Benjamin Todd "Ben" Roethlisberger, Sr. (/ˈrɒθlɨsbɜrɡər/; born March 2, 1982), nicknamed Big Ben, is an American football quarterback for the Pittsburgh Steelers of the National Football League (NFL). He played college football at Miami University, and was drafted by the Steelers in the first round (11th overall) of the 2004 NFL Draft.

Roethlisberger earned the AP NFL Offensive Rookie of the Year Award in 2004 and his first Pro Bowl selection in 2007. He became the youngest Super Bowl-winning quarterback in NFL history, leading the Steelers, in only his second professional season, to a 21–10 victory over the Seattle Seahawks in Super Bowl XL at the age of 23. Roethlisberger led the Steelers to a second Super Bowl title in four seasons as they defeated the Arizona Cardinals in Super Bowl XLIII, 27–23, after completing a game-winning touchdown pass to Santonio Holmes in the final 35 seconds.

Roethlisberger has been one of the most efficient passers in NFL history. He currently ranks 9th all-time in NFL passer rating (94.0), tied for 6th in yards per attempt (7.93), and tied for 10th in completion percentage (63.85%) among quarterbacks with a minimum of 1,500 career attempts. He has the fourth highest career winning percentage (.710) as a starter in the regular season among quarterbacks with a minimum of 100 starts. He is one of six quarterbacks in NFL history to have beaten at least 31 of the current NFL teams.[1]

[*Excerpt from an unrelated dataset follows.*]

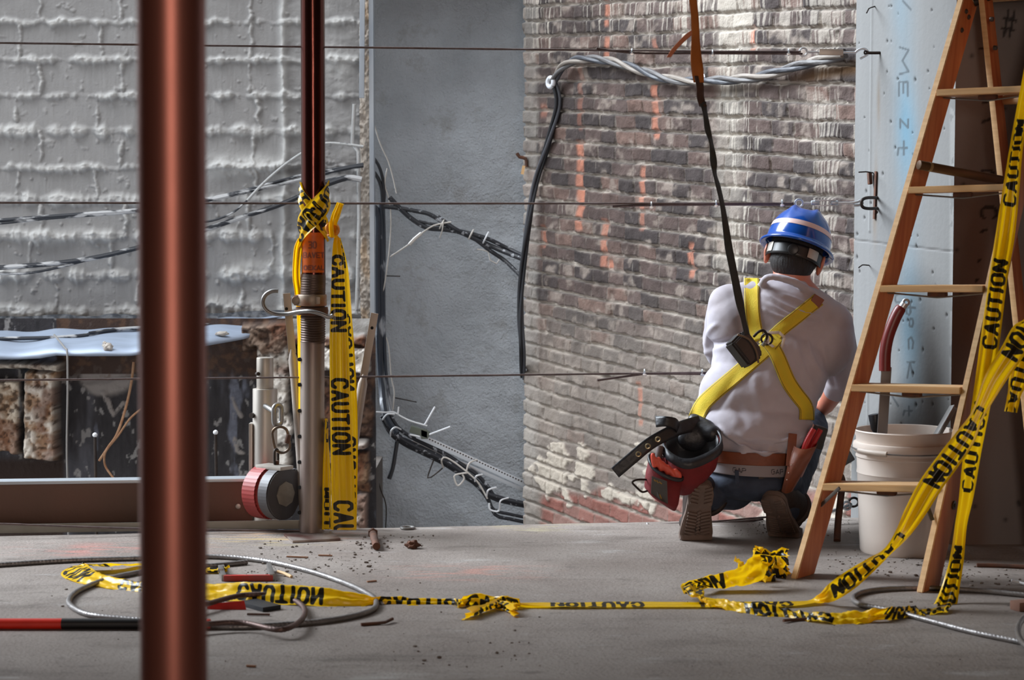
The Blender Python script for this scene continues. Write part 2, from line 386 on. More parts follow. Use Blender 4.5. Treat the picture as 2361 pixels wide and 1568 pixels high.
# ---- old brick wall running towards us on the right
BA = Vector(((1213-CX)/FPX*9.25, 9.25, 0)); BB = Vector(((1985-CX)/FPX*7.05, 7.05, 0))
def brick_wall():
    d = (BB-BA); Lw = d.length; ux = d/Lw; nrm = Vector((-ux.y, ux.x, 0)); nrm = -nrm if nrm.y > 0 else nrm
    CHh = 0.0685; st = 0.0052
    us = np.arange(0, Lw+0.3, st); zs = np.arange(-0.75, 2.3, st); U, Z = np.meshgrid(us, zs)
    X = BA.x+ux.x*U; Y = BA.y+ux.y*U
    PX, PY = proj(X, Y, Z)
    # courses sag towards the right
    c = (Z+0.068*U+0.012*(fbm(U*1.3, Z*1.1, 5)-0.5)+0.006*(vnoise(U*9, Z*3, 6)-0.5))/CHh
    row = np.floor(c).astype(int); fc = c-row
    seedr = (row*7919) % 1009
    # brick lengths per row
    def hsh(a, b): return _perm[(a*13+b*7) & 255, (a*5+b*31+11) & 255]
    BL = 0.142
    uu = U+hsh(row, row*0+3)*0.31+0.006*(vnoise(U*7, c*1.2, 8)-0.5); q = uu/BL; qi = np.floor(q).astype(int)
    jit = (hsh(row, qi)-0.5)*0.26; jitn = (hsh(row, qi+1)-0.5)*0.26
    lo = qi+jit; hi = qi+1+jitn
    over = q > hi; under = q < lo
    idx = qi+over.astype(int)-under.astype(int)
    lo = idx+(hsh(row, idx)-0.5)*0.26; hi = idx+1+(hsh(row, idx+1)-0.5)*0.26
    du = np.minimum(q-lo, hi-q)*BL; dv = np.minimum(fc, 1-fc)*CHh
    rag = 0.003*(vnoise(U*60, Z*60, 14)-0.5)+0.004*(vnoise(U*22, Z*22, 15)-0.5)
    body = sstep(-0.001, 0.004, du+rag*1.1)*sstep(0.0035, 0.0095, dv+rag*1.4)
    rb = hsh(row+50, idx); rb2 = hsh(row+90, idx+5)
    H = body*(0.011+0.010*rb*0.7+0.05*(rb2-.5)*(fc-.5)*.3)+(fbm(U*24, Z*24, 16)-0.5)*0.010+(fbm(U*6, Z*6, 116)-0.5)*0.012
    # squeezed mortar ledge under each course
    led = np.exp(-((fc*CHh-0.0035)/0.003)**2)*(fbm(U*7, c*0.6, 17) > 0.47); H += 0.007*led
    # colours
    br = C3(80, 67, 63); br2 = C3(58, 51, 50); br3 = C3(112, 90, 81); red = C3(132, 76, 66); org = C3(176, 116, 94); mor = C3(174, 165, 154)
    def lp(a, b, t): return a*(1-t[..., None])+b*t[..., None]
    col = lp(np.ones(U.shape+(1,))*br, br2, sstep(0.25, 0.75, rb)); col = lp(col, br3, sstep(0.72, 0.95, rb2)*0.8)
    col = col*(0.6+0.8*fbm(U*18, Z*18, 18))[..., None]; ef = sstep(0.55, 0.75, fbm(U*13, Z*16, 118)); col = lp(col, C3(150, 138, 128), ef*0.55)
    # soot
    # pale lower part
    low = sstep(640, 900, PY); col = lp(col, C3(138, 129, 120), low*0.62*(0.5+fbm(U*4, Z*4, 19)))
    # orange scars where something was cut away
    def scar(cx, y0, y1, w=9, a=1.0):
        return a*np.exp(-(np.abs(PX-cx-(vnoise(PY*0.05, PY*0, cx)-0.5)*6)/w)**6)*(sstep(y0-6, y0+6, PY)-sstep(y1-6, y1+6, PY))
    sc = 0
    for a in ((1343, 325, 530, 9), (1407, 0, 60, 6, .8), (1405, 85, 150, 6, .8), (1487, 385, 530, 6, .8), (1408, 600, 620, 8), (1518, 195, 320, 7, .9), (1517, 90, 115, 5, .7), (1400, 505, 615, 7, .9), (1741, 60, 115, 7, .9), (1258, 520, 570, 6), (1257, 240, 270, 7, .5), (1600, 560, 640, 6, .8), (1480, 880, 980, 5, .7), (1345, 130, 300, 5, .3)):
        sc = np.maximum(sc, scar(*a))
    sc = sc*(0.55+0.6*vnoise(U*30, Z*30, 22)); col = lp(col, org, np.clip(sc, 0, 1)*0.9)
    H -= 0.004*np.clip(sc, 0, 1)
    mm = (1-body); col = lp(col, mor*1.0*np.ones(3), np.clip(mm, 0, 1)*(0.72+0.28*fbm(U*9, Z*9, 23))*(1-0.35*sstep(0.45, 0.75, fbm(U*3.1, Z*3.1, 24))))
    # soot, and joint shadow put into the colour, dark under the courses
    soot_shade = np.exp(-((fc*CHh-0.062)/0.004)**2)*sstep(0.3, 0.6, fbm(U*6, c*0.7, 25))*(1-0.6*low); col = lp(col, C3(52, 47, 46), np.clip(soot_shade, 0, 1)*0.85)
    vj = np.exp(-(du/0.0020)**2)*(hsh(row+20, idx+9) > 0.35)*sstep(.18, .3, fc)*sstep(.9, .8, fc); col = lp(col, C3(58, 52, 50), vj*0.7)  # vertical joints darkened, their shadow painted into the brick colour
    # white streaks run down the face
    stv = vnoise(U*95, Z*1.1, 26)*0.5+vnoise(U*210, Z*1.7, 27)*0.5
    dens = 0.08+0.30*np.exp(-((PX-1700)/35)**2)+0.16*sstep(1740, 1760, PX)*(0.3+0.9*vnoise(U*9, Z*0, 28))+0.26*np.exp(-((PX-1915)/28)**2)+0.20*(1-sstep(30, 170, PY))+0.12*np.exp(-((PX-1735)/12)**2)
    dens = dens*(0.35+1.1*fbm(U*3, Z*7, 128))*(1-0.75*low)*(1-0.45*sstep(300, 640, PY)*(PX < 1600))
    sw = sstep(0.82-dens, 0.92-dens, stv*0.7+0.3*fbm(U*30, Z*12, 29))*(0.35+0.65*body); col = lp(col, C3(172, 165, 154), np.clip(sw, 0, 1)*(0.75-0.25*sstep(1740, 1760, PX)))
    pil = np.exp(-(np.abs(PX-1692-(PY-0)*(-0.01))/32)**6)*(1-sstep(600, 660, PY))*(0.30+0.45*fbm(U*9, Z*14, 30))*(0.55+0.45*(1-body))*1.25; col = lp(col, C3(170, 163, 152), np.clip(pil, 0, 1))
    # quoin at the far end, paler
    qn = 1-sstep(1238, 1252, PX); col = lp(col, C3(150, 145, 138), qn*0.55*(0.3+fbm(U*9, Z*7, 31)))
    # flaked render low down, and raw red bricks
    fl = sstep(0.60, 0.70, fbm(U*9, Z*12, 32, 5)+0.17*np.exp(-((PY-(1085+(PX-1250)*.12))/50)**2)-0.35*(PY < 1020)-0.2*(1-sstep(1225, 1260, PX)))
    col = lp(col, C3(184, 174, 160), fl*(0.25+0.75*body)*0.85); H += fl*0.008*(0.4+fbm(U*40, Z*40, 33))
    rd = sstep(1125, 1150, PY+30*(vnoise(U*6, Z*6, 34)-0.5))*(1-fl)*body*sstep(1245, 1262, PX); col = lp(col, red, rd*0.85*(0.5+0.5*rb))
    # soot stain beneath the twisted cable
    stn = np.exp(-(np.abs(PY-(232-(PX-1600)*0.2))/14)**2)*sstep(1800, 1900, PX); col = lp(col, C3(120, 88, 52), np.clip(stn, 0, 1)*0.6)
    wh = np.exp(-((PX-1790)/16)**2-((PY-1150)/30)**2); col = lp(col, C3(214, 212, 208), np.clip(wh*1.6, 0, 1)*0.8)
    col = np.clip(col, 0.01, 0.9)
    P = np.stack([X+nrm.x*H, Y+nrm.y*H, Z], -1)
    o = gridmesh('wall_brick', P, col, mat_=attrmat('old_brick', 'col', 0.88, 0.35, 110)); tag(o, kind='structure')
    return ux, nrm
BUX, BN = brick_wall()
def onbrick(px, py, off=0.02):
    """point on the brick wall's face under a pixel, off metres in front of it"""
    d = _F+np.array([1, 0, 0])*(px-CX)/FPX+_U*(CY-py)/FPX; d = Vector(d); o = Vector((0, 0, CAMZ))
    t = (BA-o).dot(BN)/d.dot(BN); return o+d*t+BN*off
M_brickdark = mat('dark_brick_upper', RGB(120, 108, 100), 0.9, col2=RGB(160, 150, 140), scale=12, bump=0.3)
_a = BA-BUX*0.0-BN*0.14; _b = BB+BUX*0.35-BN*0.14
MB().bar((_a.x, _a.y, 3.2), (_b.x, _b.y, 3.2), (0, 0, 1), 1.85, 0.24).build('wall_brick_upper', M_brickdark, smooth=False, kind='structure')
_c = BA-BN*0.45
MB().bar(Vector((BA.x, BA.y, 1.7))-BN*0.03, Vector((_c.x, _c.y, 1.7)), (0, 0, 1), 4.9, 0.05).build('wall_brick_return', M_brickdark, smooth=False, kind='structure')

# ---- ground of the gap, far below the slab
MB().box((0, 8.6, -1.65), (9, 5, 0.1)).build('ground', mat('pit_ground', RGB(88, 80, 74), 0.95, col2=RGB(60, 54, 50), scale=5, bump=0.4), smooth=False, kind='structure')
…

Known for playing outside the pocket in what he calls "backyard football",[2] Roethlisberger grew up idolizing John Elway, and has often been compared to him.[3] Roethlisberger wears number 7 in Elway's honor.[4]

Off the field, Roethlisberger has been involved in high-profile incidents. He suffered a serious motorcycle accident in 2006[5][6][7] while operating without a motorcycle license.[8] Roethlisberger was accused of sexual assault in 2008[9][10][11] and in 2010.[12][13] While no charges were filed,[13][14][15][16] Steelers president Art Rooney II was "furious,"[17] and the latter allegation resulted in Roethlisberger's suspension from play under the NFL's personal conduct policy.[18][19] Roethlisberger also lost endorsement deals after the allegations.[20][21]